Wednesday, February 14, 2007

The Shock of Uncertainty

Nick Bloom, an economist at the London School of Economics and Stanford, has done some fascinating research modelling the effects of uncertainty shocks on the investment decisions of firms and other macroeconomic actors. The gist of his research is that -- rather than focusing on the effects of macroeconomic shocks on the expected value (i.e., the first statistical of a probability distribution) of macroeconomic variables -- Prof. Bloom focuses on estimating the effects that volatility (i.e., the second moment of a probability distribution) shocks may have on firm level decisions in the macroeconomy.

Using numerical simulations with MATLAB (a computational mathematics software package), Dr. Bloom makes some interesting conclusions regarding what uncertainty shocks (i.e., second moment shocks) can do to economic decisionmaking. One of the many conclusions of the research is to confirm Ben Bernake's (formerly, a Princeton economist, but now the head of the Federal Reserve) previous research concluding that there is a 'real option' for firms to wait-and-see before making major decisions (such as making capital or labor investments). Another interesting conclusion is that second moment shocks tend (with the exception of the Great Depression period) to be transitory -- spikes in volatility lasts for a few months before settling back down.

Perhaps the most interesting finding by Prof. Bloom is that his model seems to fit well with what happened during the period on and following the 9-11 terrorist attack: a sharp spike in stock market volatility, many businesses taking a holding pattern before making major investment decisions, and, eventually, a return to relative normalcy (although it should be noted that the scandals involving Enron and Worldcom added further spikes in volatility that had a sort of knock-on effect that made the transition back to a lower volatility environment more uncomfortable than it otherwise could have been).

There are other findings that should be of interest to readers of this blog. You can download Nick Bloom's paper, The Impact of Uncertainty Shocks: Firm Level Estimation and a 9/11 Simulation, by clicking the link. A layman's overview of the research can be found in the Economics Focus section (Feb. 1, 2007) of The Economist: Momentous modelling: When terrorists strike, what happens to investment and jobs?

Monday, February 05, 2007

Uncertainty About Financial Risk

The Economist has an interesting article (Feb 1, 2007) on uncertainty regarding financial risk. The article briefly explores whether financial risk is being properly mitigated or whether people are simply paying lip service to risk management and that, in reality, hidden risks are poised to send shock waves throughout the markets.
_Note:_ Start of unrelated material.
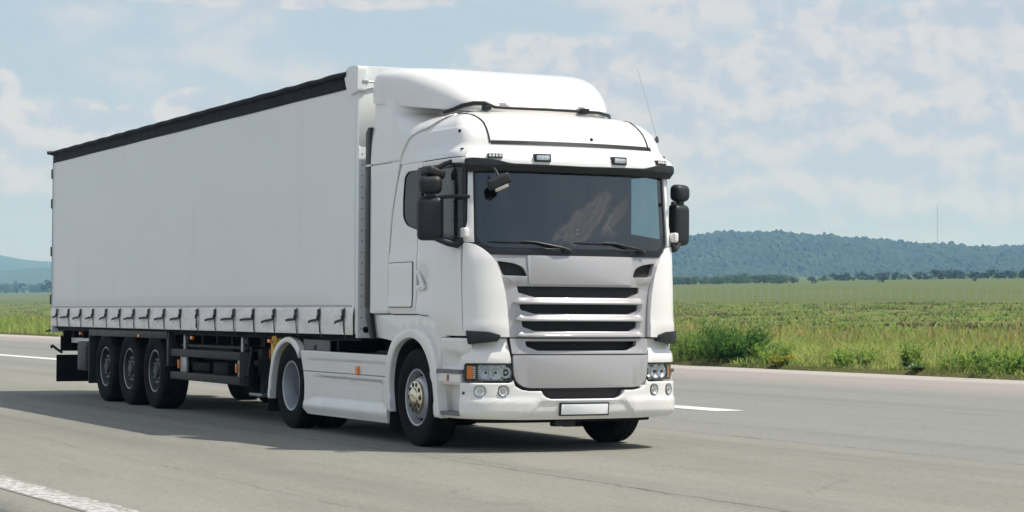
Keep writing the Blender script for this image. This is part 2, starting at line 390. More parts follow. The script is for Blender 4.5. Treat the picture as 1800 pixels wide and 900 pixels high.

As The Economist points out the 'great-and-good' at Davos and elsewhere seem to be mindful of risk, yet:

[A]s the Bible says, “by their fruits ye shall know them”. Banks are still financing leveraged buy-outs, junk bonds are offering their lowest spreads since March 2005, and the cost of insuring against a share-price fall, as measured by the Chicago Board Options Exchange Volatility Index (Vix), is low (see chart below). Financiers may be worrying about risk, but they do not seem to be doing much about it.

Perhaps the most succinctly wise way of thinking about financial risk is what Warren Buffet had to say about it: “It's only when the tide goes out that you learn who's been swimming naked.” In other words, we won't know whether the optimists or the pessimists are right about risk until the proverbial "tide goes out."